20 mars 2008 at 18:43.

Bonsoir Paul,
Heureuse de te lire. Tu écris drôlement bien et, par les temps qui courent, – difficiles à retenir – c’est plutôt rare. Du moins à travers les quelques blogs (ça s’écrit comment au pluriel ?) que j’ai pu parcourir… Après le dernier concert de Serge U-R (le 18 / 2008 : 127 ans déjà !) ce petit rappel de l’histoire – admirablement documenté et illustré – m’a fait grand bien. La mémoire est si fragile et volatile, hélas !
Elle a un sacrément bon compagnon mon internaute/amie Kali !
Je reviendrai feuilleter la feuille charbinoise.
Amitiés auvergnates de O’dette 33

Pascaline Says:

21 mars 2008 at 09:52.

Bonjour l’amie Odette, je suis bien heureuse moi aussi de te lire. Pour le pluriel de blog, on fait comme en italien ou le o devient i : blig ? La bonne blague ! En verlan, gloub, et glou glou pour les poissons ?

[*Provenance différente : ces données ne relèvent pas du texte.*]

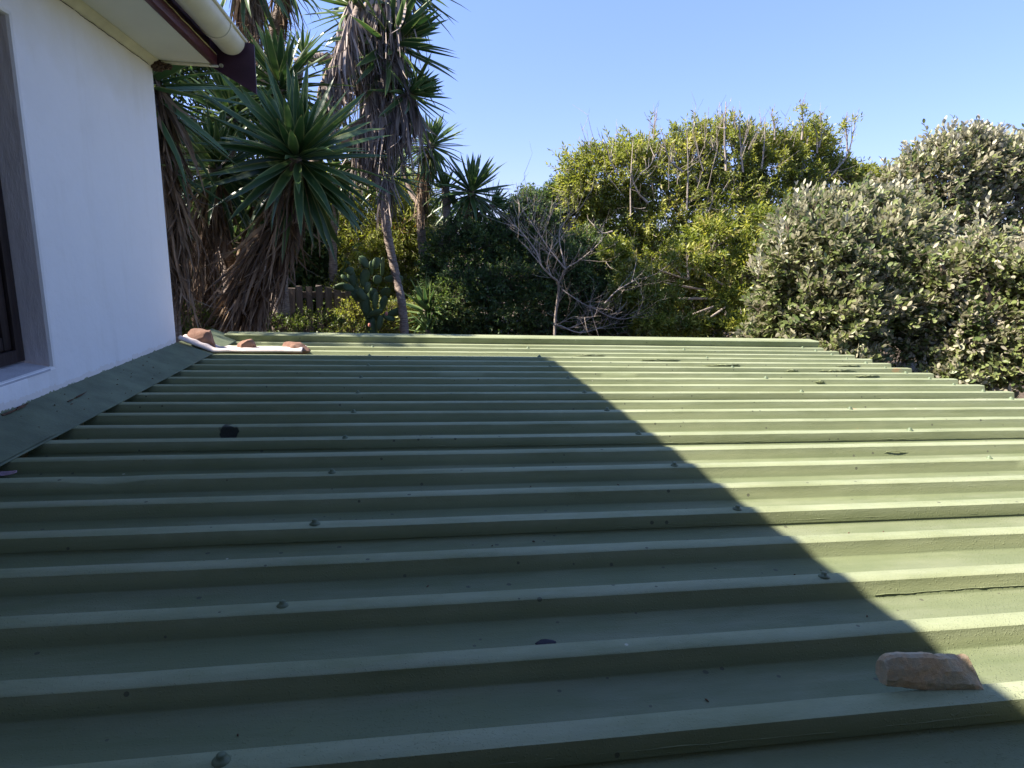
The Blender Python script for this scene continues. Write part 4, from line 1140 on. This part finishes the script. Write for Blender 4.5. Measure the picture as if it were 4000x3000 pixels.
def shrub(name, label, cat, base, blobs, N, per, tw, L, T, mat, stems, seed, up=0.0, droop=0.0, group=None, cap=280, mats2=None, twigmat='twig', stemr=(0.05, 0.02), **kw):
    rs = np.random.default_rng(seed)
    t = empty(name, base, label, cat, group)
    P, D = crown_points(blobs, N, seed=seed, up=up, **{k: kw[k] for k in ('lump_', 'fr', 'inner', 'ragged', 'gap') if k in kw})
    kw2 = {k: v for k, v in kw.items() if k not in ('lump_', 'fr', 'inner', 'ragged', 'gap')}
    K, Mx, A = sprays(P, D, per, tw, L, list(range(len(T))), rs, droop=droop, **kw2)
    if mats2:                       # young growth at the top in a second material
        sel = np.repeat(mats2[1](P, rs), per)
        G2 = Leaves(); G2.add(K[sel], Mx[sel]); G2.finish(t, 'young_leaf', T, mats2[0], cap//2, 'young_leaf_mass')
        K, Mx = K[~sel], Mx[~sel]
    tv = np.clip(0.5+0.9*np.array([mnoise.noise(Vector(q)*2.6) for q in P])+rs.normal(0, 0.16, len(P)), 0.02, 0.98)
    var = np.clip(np.repeat(tv, per)*0.75+rs.random(len(P)*per)*0.25, 0, 0.999)
    if mats2: var = var[~sel]
    G = Leaves(); G.add(K, Mx, var); G.finish(t, 'leaf', T, mat, cap)
    twigs('twigs', t, P, A, tw*1.3, 0.0035, M[twigmat])
    for k, s_ in enumerate(stems): trunk('trunk' if k == 0 else 'branch', t, s_, stemr[0] if k == 0 else stemr[0]*0.6, stemr[1], M[twigmat], 7, False, k)
    return t

def gb(x, Y): return gp(x, 760, Y)
# tree screen to the left, beyond the gable: shades the near yuccas as in the photograph
shrub('dense_tree', 'dense dark tree filling the gap behind the yuccas beside the white wall', 'tree', Vector((-3.2, 8.3, -1.0)),
      [((-2.6, 8.4, 1.7), (1.1, .45, 1.3)), ((-3.3, 8.4, 2.6), (1.0, .5, 1.2)), ((-2.2, 8.3, 0.3), (1.3, .5, 1.1)), ((-3.4, 8.3, 0.9), (1.1, .5, 1.4))], 6500, 6, 0.14, 0.10, ST, M['hedge'],
      [[(-3.2, 8.3, -1.2), (-3.1, 8.4, 0.4), (-3.0, 8.4, 2.0)], [(-3.1, 8.4, 0.2), (-2.4, 8.3, 1.6)]], 41, cap=60, stemr=(0.10, 0.04), lump_=0.15, inner=0.3)
shrub('shade_tree', 'tall dark tree left of the yuccas, mostly hidden by the white house', 'tree', Vector((-5.0, 5.6, -2.0)),
      [((-4.8, 5.6, 2.2), (1.3, .9, 1.7)), ((-4.4, 5.2, 3.9), (1.3, .9, 1.4)), ((-5.2, 6.0, 4.8), (1.3, .9, 1.2)), ((-4.0, 5.6, 3.0), (0.9, .9, 1.2))], 3000, 6, 0.14, 0.10, ST, M['hedge'],
      [[(-5.0, 5.6, -2.4), (-5.0, 5.6, 0.4), (-4.8, 5.6, 3.4)], [(-4.9, 5.6, 1.6), (-4.3, 5.3, 3.8)]], 40, cap=40, stemr=(0.14, 0.05))
shrub('dense_shrub', 'dark shrubbery low behind the huge rosette and the picket fence', 'shrub', gb(600, 8.6),
      [B(560, 540, 8.3, 100, 130), B(640, 540, 8.2, 60, 80), B(480, 640, 8.4, 120, 140), B(600, 690, 8.2, 130, 90), B(420, 560, 8.4, 90, 200)], 4200, 6, 0.13, 0.09, ST, M['hedge'],
      [[gb(600, 8.6), at(600, 640, 8.6), at(610, 540, 8.8)]], 42, cap=60, inner=0.3)
# dark hedge in the middle
shrub('dark_hedge', 'dense dark green small-leaved hedge in the middle behind the roof', 'hedge', gb(1060, 7.8),
      [B(1000, 590, 7.8, 82, 110), B(1075, 575, 8.0, 90, 95), B(1140, 560, 8.0, 80, 120), B(1010, 680, 7.4, 90, 90), B(1110, 670, 7.4, 110, 100), B(1200, 640, 7.6, 90, 120), B(1280, 690, 7.8, 90, 90), B(1260, 590, 8.2, 70, 90), B(1350, 690, 8.2, 90, 100), B(960, 660, 7.9, 60, 90)], 15000, 6, 0.09, 0.056, ST, M['hedge'],
      [[gb(1060, 7.9), at(1060, 660, 7.9), at(1050, 560, 8.0)], [gb(1180, 7.9), at(1190, 640, 7.9), at(1150, 520, 8.1)]], 43, inner=0.35)
shrub('dark_tree', 'dark blue-green tree rising behind the hedge between the last rosette and the bright tree', 'tree', gb(1190, 9.4),
      [B(1140, 480, 9.3, 48, 62), B(1190, 475, 9.4, 60, 60), B(1222, 425, 9.2, 42, 42), B(1250, 480, 9.4, 60, 80), B(1150, 560, 9.4, 90, 90)], 4200, 6, 0.12, 0.062, ST, M['hedge'],
      [[gb(1190, 9.4), at(1190, 600, 9.4), at(1200, 460, 9.4)]], 44, up=0.5, lump_=0.35, cap=100)
# weeping yellow-green bush behind the trunks
shrub('weeping_bush', 'sunlit yellow-green weeping bush with fine leaves behind the thin trunks', 'bush', gb(800, 9.3),
      [B(720, 490, 9.3, 70, 90), B(790, 470, 9.4, 80, 95), B(860, 470, 9.5, 70, 90), B(700, 580, 9.2, 80, 70), B(780, 580, 9.1, 90, 90), B(870, 570, 9.2, 75, 90), B(830, 660, 9.0, 110, 70), B(760, 650, 9.2, 90, 80)], 7500, 9, 0.22, 0.11, FT, M['weep'],
      [[gb(800, 9.3), at(790, 640, 9.3), at(780, 520, 9.3)], [at(790, 640, 9.3), at(850, 560, 9.3), at(880, 470, 9.3)], [at(790, 640, 9.3), at(720, 560, 9.3), at(700, 480, 9.3)]], 45, droop=0.75, facing=0.1, nrand=1.3, ragged=0.12, lump_=0.3, inner=0.4, cap=200, twigmat='branch')
shrub('pale_shrub', 'pale grey-green shrub glimpsed between two yucca trunks', 'shrub', gb(915, 10.4),
      [B(925, 530, 10.4, 50, 60), B(960, 520, 10.8, 50, 40), B(900, 590, 10.4, 60, 60)], 700, 7, 0.14, 0.07, ST, M['silver'], [[gb(915, 10.4), at(920, 560, 10.4)]], 46, cap=60)
# undergrowth round the fence
shrub('fence_shrub', 'low bright leafy weed growing in front of the picket fence', 'shrub', gb(660, 7.0),
      [B(600, 712, 6.9, 60, 28), B(680, 705, 7.0, 60, 30), B(740, 716, 7.0, 60, 24), B(560, 700, 6.9, 40, 30), B(405, 700, 5.6, 50, 40)], 640, 7, 0.10, 0.04, ST, M['bright'], [[gb(660, 7.0), at(660, 700, 7.0)]], 47, inner=0.2, up=0.6, cap=200)
shrub('bramble', 'tangled sunlit bramble under the cactus', 'shrub', gb(800, 7.6),
      [B(780, 700, 7.5, 60, 60), B(850, 700, 7.6, 60, 50), B(905, 700, 7.7, 50, 50), B(750, 640, 7.9, 50, 40)], 1300, 6, 0.10, 0.045, ST, M['tree'], [[gb(800, 7.6), at(800, 690, 7.6)]], 48, inner=0.5, cap=120)

# ---------------------------------------------------------------- picket fence
FY = 7.5
f0, f1 = at(1010/1.8083, 640, FY), at(1335/1.8083, 640, FY)
fence = empty('picket_fence', gp(660, 720, FY), 'short weathered grey picket fence with gaps between the pales, left of the cactus', 'fence')
rf_ = random.Random(3)
ztop = at(665, 621, FY).z
for i in range(-4, 7):
    x = at((1172+37.3*i)/1.8083, 621, FY).x; w_ = 0.034+rf_.uniform(-.003, .003); top = ztop+rf_.uniform(-0.02, 0.02)
    v, f = box_vf(-w_, w_, -0.009, 0.009, ground_z(x, FY)-0.1, top)
    k = rf_.uniform(-0.012, 0.012); v = [(a+(k if c > 0 else 0)+(rf_.uniform(-.002, .002)), b+rf_.uniform(-.002, .002), c+(rf_.uniform(-.012, .012) if c == top else 0)) for a, b, c in v]
    v = [(a+x, b+FY+rf_.uniform(-.002, .002), c) for a, b, c in v]
    pymesh('picket', v, f, M['fence'], fence)
for z in (ztop-0.085, ztop-0.75): pymesh('rail', *box_vf(f0.x-0.55, f1.x+0.06, FY+0.013, FY+0.05, z-0.035, z+0.035), M['fence'], fence)
for x in (f0.x-0.4, f1.x-0.06): pymesh('post', *box_vf(x-0.04, x+0.04, FY+0.052, FY+0.13, ground_z(x, FY)-0.2, ztop-0.02), M['fence'], fence)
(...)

Trèves d’âneries, je crois qu’il est important de rappeler sans cesse les choses, et moi aussi j’aime bien de quelle manière Paul le fait.

Un sacré bon compagnon en effet ! Promène-toi sur le blog, j’espère que tu y prendras beaucoup de plaisir, que tu y trouveras pas mal de choses intéressantes, et n’hésite pas à poster ces petits coucous qui font tellement plaisir.